While Nicklen didn’t explicitly tie the bear’s death to global warming, he heavily insinuated it was related. Nicklen’s Instagram post offered no caveat or explanation that there’s no way to know what actually killed the bear.

Instead, Nicklen said things like, “[w]hen scientists say polar bears will be extinct in the next 100 years, I think of the global population of 25,000 bears dying in this manner.”

Mittermeier even noted in her op-ed her team “could tell he was sick or injured and that he was starving,” yet Nicklen still posted the bear’s picture online as a warning about global warming.

“We must reduce our carbon footprint, eat the right food, stop cutting down our forests, and begin putting the Earth — our home — first,” Nicklen wrote in December 2017, sparking a wave of hysterical media coverage.

Mittermeier went on to criticize National Geographic for going too far in connecting the bear’s death to global warming.

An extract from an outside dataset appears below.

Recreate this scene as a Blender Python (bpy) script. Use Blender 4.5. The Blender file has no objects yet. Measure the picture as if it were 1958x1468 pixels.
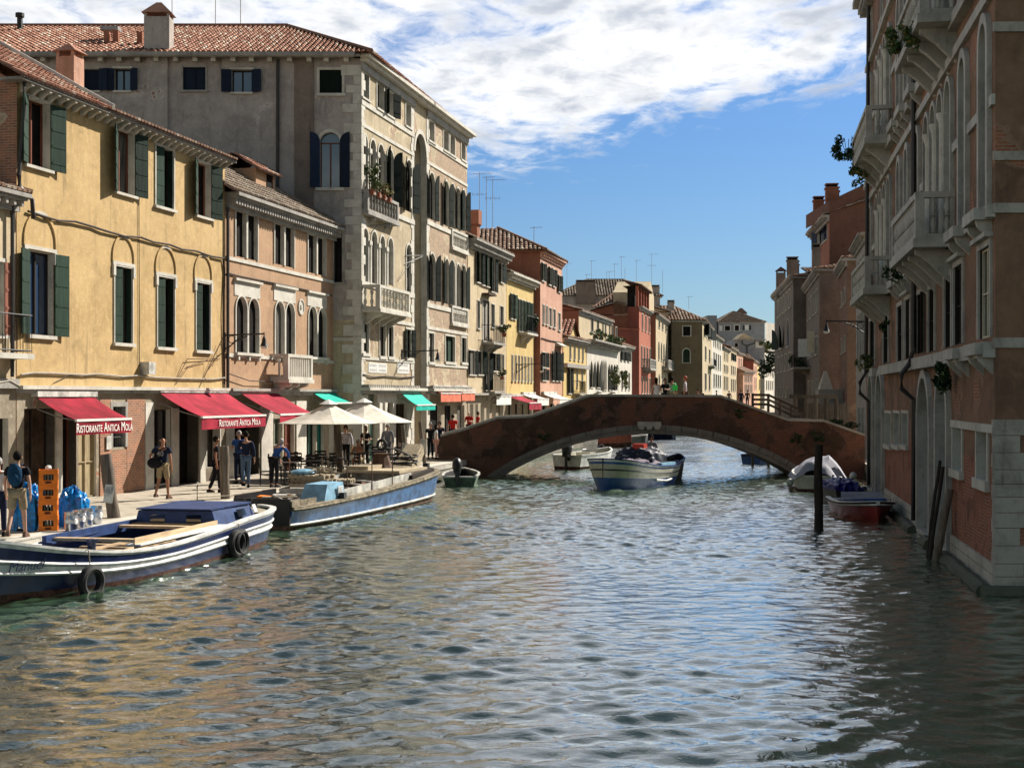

She claimed they has lost control of the narrative, despite successfully highlighting the risks polar bears may face from a changing climate.

“I can’t say that this bear was starving because of climate change, but I do know that polar bears rely on a platform of sea ice from which to hunt,” Mittermeier wrote.

“A fast-warming Arctic means that sea ice is disappearing for increasingly longer periods of time each year,” she wrote. “That means many more bears will get stranded on land, where they can’t pursue the seals, walruses, and whales that are their prey and where they will slowly starve to death.”

However, zoologist Susan Crockford had harsh words for Mittermeier and Nicklen, calling the activists “callous and self-absorbed” for not finding “a local conservation officer to euthanize the bear, which would have been the right thing to do.”

“Not only did Nicklen and Mittermeier cold-bloodedly exploit a defenseless, suffering animal without a thought to ending its pain, they still think that what they did was noble and self-sacrificing,” Crockford wrote on her blog.

“They apparently think that their advocacy for climate change relieved them of the responsibility of being humane,” she wrote.

Crockford also noted that despite knowing they were filming a sick or injured bear, “Nicklen presented it as an effect of climate change regardless.”

“Mittermeier now says National Geographic simply “went too far” with their video caption, that she and Nicklen ‘lost control of the narrative,'” Crockford wrote. “Actually, what they lost was their humanity.”